Got up at 7:30. Why? Because I wanted to hit a day tour. A company I found runs tours that take you to various places for a reasonable fee. One is called the Celtic Tour, and they take you to several lesser-known sites north of Dublin. They leave the Tourist Information Centre on Suffolk Street at 9:00, and it’s about a 15- minute walk.

I ate a full Irish breakfast in the hotel’s sunny breakfast room. This meant I had a very strange sausage, scrambled eggs, toast, beans, bacon, ham, and tea. Very filling. Then I headed off. Got turned around once, but finally arrived at the Centre by 8:50. The Centre used to be St. Andrews Church, a large stone cathedral-type affair, and it looks like one on the outside. Inside, it’s a souvenir shop and ticket stand for various tours. The tour I wanted always sends a bus to wait outside. I didn’t see the right bus. By 9:10, I still hadn’t seen it. I had the phone number of the tour group, so I called them and learned the Celtic Tour had left because it had filled up. Crap! The Newgrange/Knowth Tour bus, however, would be arriving at 11:00. Did I want to book a seat?

stevenpiziks: (Ireland)
I'm in the library in Athboy.  Athboy is a small village not far from the cottage where I'm staying.  The teeny-tiny library has ancient computers with brand-new monitors and a very friendly librarian.

Anyway, I'm going to post my Ireland journal in pieces.  If I post everything at once, it'll be too long to read easily.

Incidentally, it rained all day yesterday and all day today so far.  It's supposed to clear a bit tonight and tomorrow.  Sheesh.  The locals tell me this much rain is unusual, even for Ireland.

Now to the journal.


Arrived in Ireland safely, but without Corey. This is a major disappointment. I really wanted to play my harp in Ireland. But the check-in worker said there was a $150 surcharge no matter what, and that was it. I couldn’t justify the expense, so I called Kala and she came to take him home. I was very upset.
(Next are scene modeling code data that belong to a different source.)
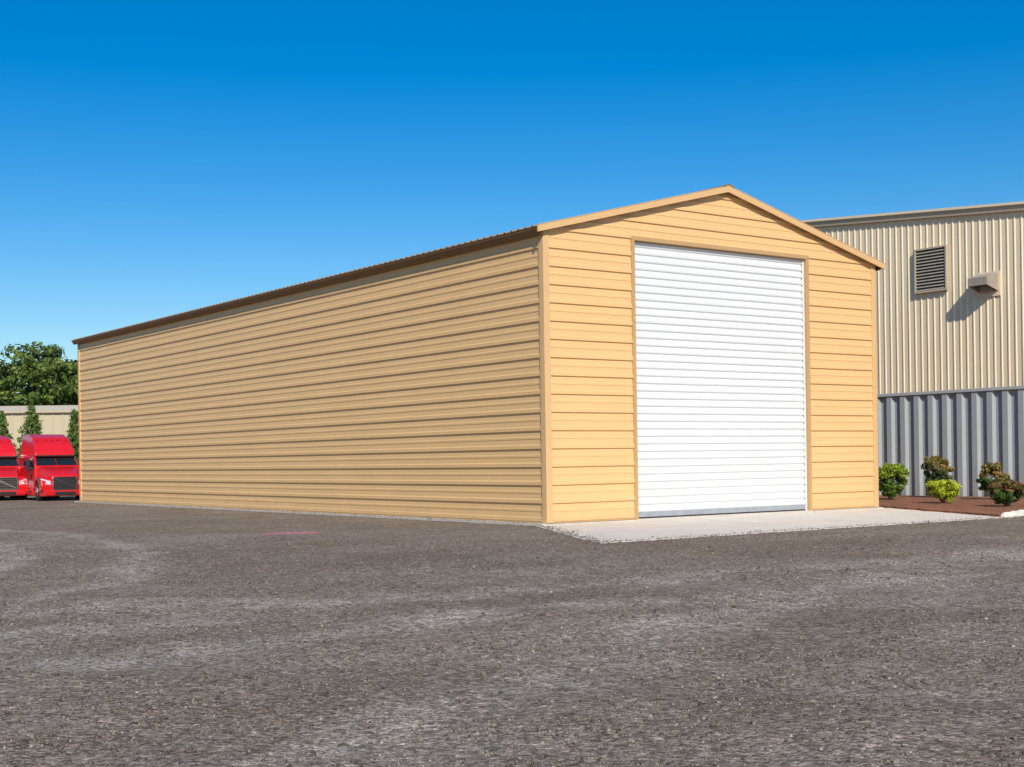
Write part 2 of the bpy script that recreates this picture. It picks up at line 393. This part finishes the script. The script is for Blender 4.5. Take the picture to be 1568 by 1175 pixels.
hexa('roof_cap',[(XB-.26,Y0-.35,zt(Y0)+.004),(XB+22.2,Y0-.35,zt(Y0)+.004),(XB+22.2,Y1+.35,zt(Y1)+.004),(XB-.26,Y1+.35,zt(Y1)+.004),
   (XB-.26,Y0-.35,zt(Y0)+.10),(XB+22.2,Y0-.35,zt(Y0)+.10),(XB+22.2,Y1+.35,zt(Y1)+.10),(XB-.26,Y1+.35,zt(Y1)+.10)],M_beige,NB)
yc,zc=5.9,8.95; hw,hh=.76,.88
box('vent_back',XB-.06,XB-.048,yc-hw+.02,yc+hw-.02,zc-hh+.02,zc+hh-.02,M_dark,NB)
for nm,a in (('vent_frame_top',(yc-hw,yc+hw,zc+hh-.07,zc+hh)),('vent_frame_bottom',(yc-hw,yc+hw,zc-hh,zc-hh+.07)),
             ('vent_frame_a',(yc-hw,yc-hw+.07,zc-hh+.071,zc+hh-.071)),('vent_frame_b',(yc+hw-.07,yc+hw,zc-hh+.071,zc+hh-.071))):
    box(nm,XB-.17,XB-.047,a[0],a[1],a[2],a[3],M_beige2,NB,.005)
k=13
for i in range(k):
    z=zc-hh+.09+i*(2*hh-.16)/k
    hexa('vent_slat_%d'%i,[(XB-.16,yc-hw+.07,z),(XB-.15,yc-hw+.07,z-.012),(XB-.15,yc+hw-.07,z-.012),(XB-.16,yc+hw-.07,z),
        (XB-.075,yc-hw+.07,z+.085),(XB-.065,yc-hw+.07,z+.075),(XB-.065,yc+hw-.07,z+.075),(XB-.075,yc+hw-.07,z+.085)],M_louv,NB)
yc,zc=3.35,8.0; hw=.42
def shell(pts,name):
    v=[];n=len(pts)
    for s in (-hw,hw): v+=[(XB-.046-d,yc+s,z) for d,z in pts]
    f=[tuple(range(n)),tuple(range(2*n-1,n-1,-1))]+[(i,i+1,n+i+1,n+i) for i in range(n-1)]
    o=obj_from(name,v,f,M_hood,NB); fixn(o); s=o.modifiers.new('s','SOLIDIFY'); s.thickness=.025; return o
shell([(0,zc-.20),(0,zc+.48),(.12,zc+.48),(.72,zc+.30),(.72,zc+.0)],'exhaust_hood')
box('hood_duct',XB-.25,XB-.045,yc-.25,yc+.25,zc-.22,zc+.05,M_hood,NB)
box('hood_flange',XB-.062,XB-.04,yc-.5,yc+.5,zc-.38,zc+.56,M_beige,NB)

# ------------------------------------------------------------ grey corrugated fence
FE=empty('metal_fence'); XF=23.3; FH=4.12
v=[];pf=[];y=14.
while y>-24:
    pf+=[(y,0),(y-.27,0),(y-.35,.12),(y-.58,.12)]
    y-=.66
for yy,o in pf: v+=[(XF-o,yy,0),(XF-o,yy,FH-.1)]
f=[(2*i,2*i+2,2*i+3,2*i+1) for i in range(len(pf)-1)]
obj_from('corrugated_panel',v,f,M_grey,FE)
box('top_rail',XF-.16,XF+.05,-24,14,FH-.1,FH+.02,M_greyrail,FE,.01)

# ------------------------------------------------------------ mulch bed, rocks, shrubs
m,nt,b=newmat('bark_mulch'); P=posnode(nt)
v1=N(nt,'ShaderNodeTexVoronoi',Scale=14.); nt.links.new(mapping(nt,P,(1,1.8,1),(0,0,.6)),v1.inputs['Vector'])
s=nt.nodes.new('ShaderNodeSeparateColor'); nt.links.new(v1.outputs['Color'],s.inputs[0])
c=mixc(nt,s.outputs[0],(.17,.06,.028),(.42,.175,.085)); c=mixc(nt,1.0,c,ramp(nt,noise_(nt,P,1.5,4),[(.3,.7),(.7,1.2)]),'MULTIPLY')
nt.links.new(c,b.inputs['Base Color']); b.inputs['Roughness'].default_value=.95
bp=N(nt,'ShaderNodeBump',Strength=.8,Distance=.04); nt.links.new(v1.outputs['Distance'],bp.inputs['Height']); nt.links.new(bp.outputs[0],b.inputs['Normal'])
BED=[(13.75,.9),(13.7,.2),(10.35,-6.1),(12.2,-5.5),(15.5,-5.3),(20,-8),(23.1,-10),(23.1,14),(13.2,14),(13.2,.95)]
slab('mulch_bed',BED,-.1,.06,m,.12)
def rock(bm,p,s,seed):
    r=bmesh.ops.create_icosphere(bm,subdivisions=2,radius=1)
    for v in r['verts']:
        q=v.co.copy(); d=1+.35*noise.noise(q*1.3+Vector((seed,0,0)))
        v.co=Vector((q.x*s[0]*d,q.y*s[1]*d,q.z*s[2]*d))+Vector(p)
bm=bmesh.new()
path=[(10.45,-6.25),(12.2,-5.7),(15.5,-5.5),(20,-8.2),(23,-10.2)]
sd=0
for p,q in zip(path,path[1:]):
    Ls=math.hypot(q[0]-p[0],q[1]-p[1]); k=int(Ls/.38)
    for j in range(k):
        t=j/k; sd+=1.7
        rock(bm,(p[0]+(q[0]-p[0])*t+random.uniform(-.05,.05),p[1]+(q[1]-p[1])*t+random.uniform(-.06,.06),.04),(random.uniform(.16,.26),random.uniform(.13,.2),random.uniform(.08,.14)),sd)
me=bpy.data.meshes.new('border_rocks'); bm.to_mesh(me); bm.free(); me.materials.append(M_conc); o=bpy.data.objects.new('border_rocks',me); C.objects.link(o)

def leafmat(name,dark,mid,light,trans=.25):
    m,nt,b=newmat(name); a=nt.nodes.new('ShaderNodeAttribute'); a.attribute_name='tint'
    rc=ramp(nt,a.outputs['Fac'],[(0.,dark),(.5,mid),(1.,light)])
    nt.links.new(rc,b.inputs['Base Color']); b.inputs['Roughness'].default_value=.6; b.inputs['Specular IOR Level'].default_value=.25
    t=nt.nodes.new('ShaderNodeBsdfTranslucent'); nt.links.new(rc,t.inputs[0]); mx=nt.nodes.new('ShaderNodeMixShader'); mx.inputs[0].default_value=trans
    nt.links.new(b.outputs[0],mx.inputs[1]); nt.links.new(t.outputs[0],mx.inputs[2]); nt.links.new(mx.outputs[0],nt.nodes['Material Output'].inputs[0])
    return m
M_bark=plain('bark',(.10,.075,.055),.9)
def leaf_mesh(name,cent,size,tint,mat,parent=None,aspect=1.7,smoothn=None):
    n=len(cent)
    d=rng.normal(size=(n,3)); d/=np.linalg.norm(d,axis=1)[:,None]
    if smoothn is not None: d=d*.7+smoothn; d/=np.linalg.norm(d,axis=1)[:,None]
    a=np.cross(d,rng.normal(size=(n,3))); a/=np.linalg.norm(a,axis=1)[:,None]; c=np.cross(d,a)
    s=size[:,None]
    V=np.stack([cent-a*s*aspect,cent-c*s*.8,cent+a*s*aspect,cent+c*s*.8],1).reshape(-1,3)
    F=(np.arange(n*4).reshape(-1,4))
    me=bpy.data.meshes.new(name); me.vertices.add(len(V)); me.vertices.foreach_set('co',V.ravel())
    me.loops.add(F.size); me.loops.foreach_set('vertex_index',F.ravel().astype(np.int32))
    me.polygons.add(n); me.polygons.foreach_set('loop_start',np.arange(0,F.size,4,dtype=np.int32)); me.polygons.foreach_set('loop_total',np.full(n,4,np.int32))
    me.update(calc_edges=True)
    at=me.attributes.new('tint','FLOAT','POINT'); at.data.foreach_set('value',np.repeat(np.clip(tint,0,1),4).astype(np.float32))
    me.materials.append(mat); o=bpy.data.objects.new(name,me); C.objects.link(o)
    if parent: o.parent=parent
    return o
def clusters(nc,per,rad,center,cr,inner=.35):
    u=rng.normal(size=(nc,3)); u/=np.linalg.norm(u,axis=1)[:,None]
    rr=rng.uniform(inner,1,nc)**.6
    cc=u*rr[:,None]*np.array(rad)+np.array(center)
    cs=cr*rng.uniform(.6,1.3,nc); ct=rng.uniform(-.22,.22,nc)
    g=rng.normal(size=(nc,per,3)); g/=np.linalg.norm(g,axis=2)[...,None]; q=rng.uniform(.3,1,(nc,per,1))**.5
    off=g*q*cs[:,None,None]; off[...,2]*=.75
    pts=(cc[:,None]+off).reshape(-1,3)
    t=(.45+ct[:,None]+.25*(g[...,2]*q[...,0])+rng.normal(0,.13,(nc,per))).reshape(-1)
    return pts,t,g.reshape(-1,3),cc
def limb(bm,p,q,r0,r1,seg=7):
    p=Vector(p);q=Vector(q); ax=(q-p).normalized(); e=ax.orthogonal().normalized(); g=ax.cross(e)
    a=[bm.verts.new(p+(e*math.cos(t)+g*math.sin(t))*r0) for t in [i*2*math.pi/seg for i in range(seg)]]
    c=[bm.verts.new(q+(e*math.cos(t)+g*math.sin(t))*r1) for t in [i*2*math.pi/seg for i in range(seg)]]
    for i in range(seg): bm.faces.new((a[i],a[(i+1)%seg],c[(i+1)%seg],c[i]))
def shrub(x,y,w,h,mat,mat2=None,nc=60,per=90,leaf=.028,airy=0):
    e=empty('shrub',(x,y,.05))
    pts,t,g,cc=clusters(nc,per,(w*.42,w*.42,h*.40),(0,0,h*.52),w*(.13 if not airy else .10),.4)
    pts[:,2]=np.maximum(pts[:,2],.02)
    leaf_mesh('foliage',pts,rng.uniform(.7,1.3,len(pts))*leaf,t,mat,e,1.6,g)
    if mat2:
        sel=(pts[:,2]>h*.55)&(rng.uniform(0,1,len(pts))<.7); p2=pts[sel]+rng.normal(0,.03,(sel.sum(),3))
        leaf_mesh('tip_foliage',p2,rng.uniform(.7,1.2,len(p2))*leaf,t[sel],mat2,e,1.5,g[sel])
    bm=bmesh.new()
    for c_ in cc[:16]: limb(bm,(random.uniform(-.04,.04),random.uniform(-.04,.04),0),c_,.014,.005,5)
    me=bpy.data.meshes.new('stems'); bm.to_mesh(me); bm.free(); me.materials.append(M_bark); o=bpy.data.objects.new('stems',me); C.objects.link(o); o.parent=e
L_green=leafmat('leaf_green',(.03,.07,.010),(.12,.22,.025),(.28,.40,.05))
L_lime=leafmat('leaf_lime',(.15,.20,.012),(.42,.50,.03),(.65,.70,.07))
L_dark=leafmat('leaf_dark',(.02,.045,.010),(.08,.14,.03),(.18,.26,.06))
L_red=leafmat('leaf_red',(.14,.03,.02),(.30,.07,.035),(.5,.2,.09))
L_orange=leafmat('leaf_orange',(.2,.09,.02),(.42,.20,.06),(.55,.36,.12))
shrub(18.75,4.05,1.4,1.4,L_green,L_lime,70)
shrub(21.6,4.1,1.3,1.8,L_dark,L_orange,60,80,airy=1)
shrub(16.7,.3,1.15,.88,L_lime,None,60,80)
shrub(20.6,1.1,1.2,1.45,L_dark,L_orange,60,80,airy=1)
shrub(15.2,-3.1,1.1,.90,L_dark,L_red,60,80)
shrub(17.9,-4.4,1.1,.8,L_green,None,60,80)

# ------------------------------------------------------------ distant things behind the left end
CAM=Vector((-21,-27.4,1.7)); D=Vector((math.sin(yaw),math.cos(yaw),0)); R=Vector((math.cos(yaw),-math.sin(yaw),0))
DW=empty('distant_warehouse',(8.2,68.9,0),math.radians(-32))
xs=[];v=[]
x=-30.
while x<44: xs+=[(x,0),(x+.5,0),(x+.55,-.04),(x+.65,-.04)]; x+=.7
for a,o in xs: v+=[(a,o,0),(a,o,5.5)]
obj_from('wall_front',v,[(2*i,2*i+2,2*i+3,2*i+1) for i in range(len(xs)-1)],M_tanfar,DW)
box('wall_core',-30,44,.05,11,0,5.49,M_tanfar,DW)
box('roof_edge',-30.3,44.3,-.25,11.3,5.5,5.68,M_beige2,DW)
hexa('roof',[(-30.3,-.2,5.684),(44.3,-.2,5.684),(44.3,11.2,5.684),(-30.3,11.2,5.684),(-30.3,5.3,6.25),(44.3,5.3,6.25),(44.3,5.7,6.25),(-30.3,5.7,6.25)],M_beige,DW)

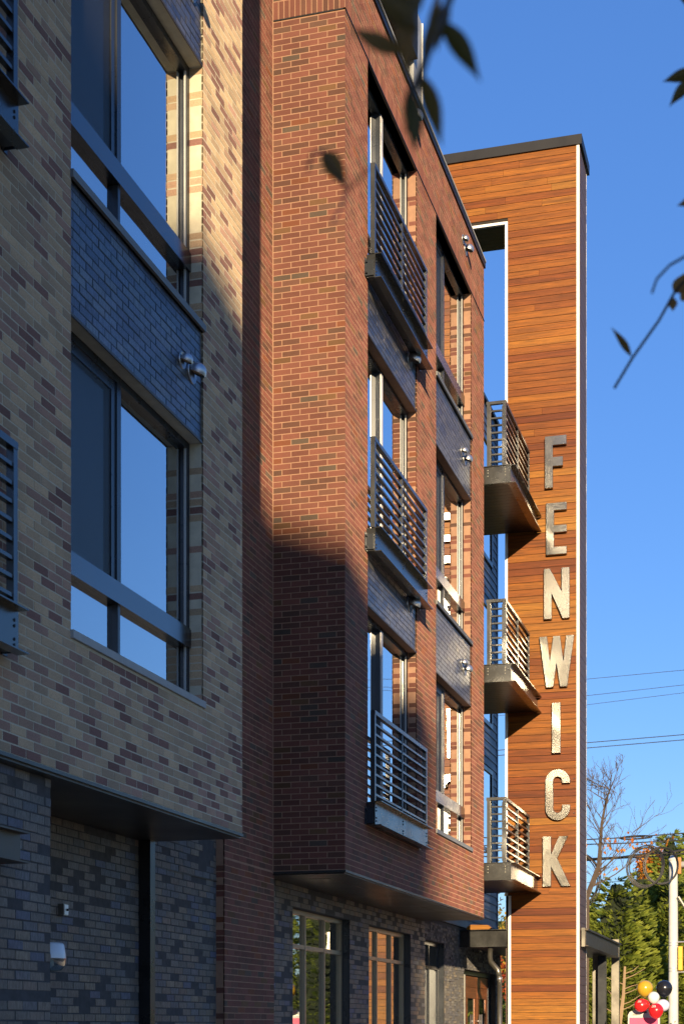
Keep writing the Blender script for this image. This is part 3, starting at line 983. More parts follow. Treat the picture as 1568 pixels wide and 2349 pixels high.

On the other hand, I didn’t have to worry about the logistics of hauling a large, 45-pound harp case through the Dublin airport and to my hotel.

Both my flights went without a hitch and we landed in Dublin right on time. Delta is so much more reliable than Northwest Air, and I’m glad I paid the extra $100 to fly with them. My seat-mates during the Atlanta-Dublin leg of the flight were doing a tour of southern Ireland, and we talked a little about why we were going. They were impressed that a Real Live Author was sitting on the plane with them. :)


Jun. 30th, 2008 03:12 pm
stevenpiziks: (Ireland)
Okay, I'm in an Internet cafe in Trim.  I don't have wifi or other Internet access at the cottage, so I'm basically off-line most of the time.  Short version for the moment:

--driving on the left side is nerve-wracking, especially when you're driving curving roads bordered by hedges and you can't see what's coming at you

--So far I've visited lots of places in Dublin (including the Book of Kells and the Long Room), Newgrange, Knowth, Loughcrew, a ruined castle whose name I keep forgetting, two graveyards, and Trim Castle. 

--I have a bicycle!  This is a majorly cool development, since I can ride around the Irish countryside.

--I've taken something like 800 pictures and short videos so far, and it's only Monday.

--I don't want to live in Ireland.  It's high summer here, and the weather hasn't once gotten above 62.  Twice I've lit fires in the fireplace to warm the living room.  That said, I have to say the countryside is the most beautiful I've ever seen anywhere.  (Sorry, Michigan.)

--Never seen so many redheads in my entire life.

Now I'm heading off to see the Bective Abbey, another ruin.

stevenpiziks: (Ireland)
I've arrived in Dublin.  No joy with the harp.  :(  Baggage person said it was $150 surcharge.  End of story.  I was forced to leave Corey behind.

However, I didn't have to carry him through the airports or through the streets of Dublin, either.  And I'm probably going to buy a few small (inexpensive) musical instruments I already know how to play.

Already gone on a bus tour of Dublin.  Now I'm off to get a (very) late lunch and do some more sightseeing.  Full details later, when I have more time to write.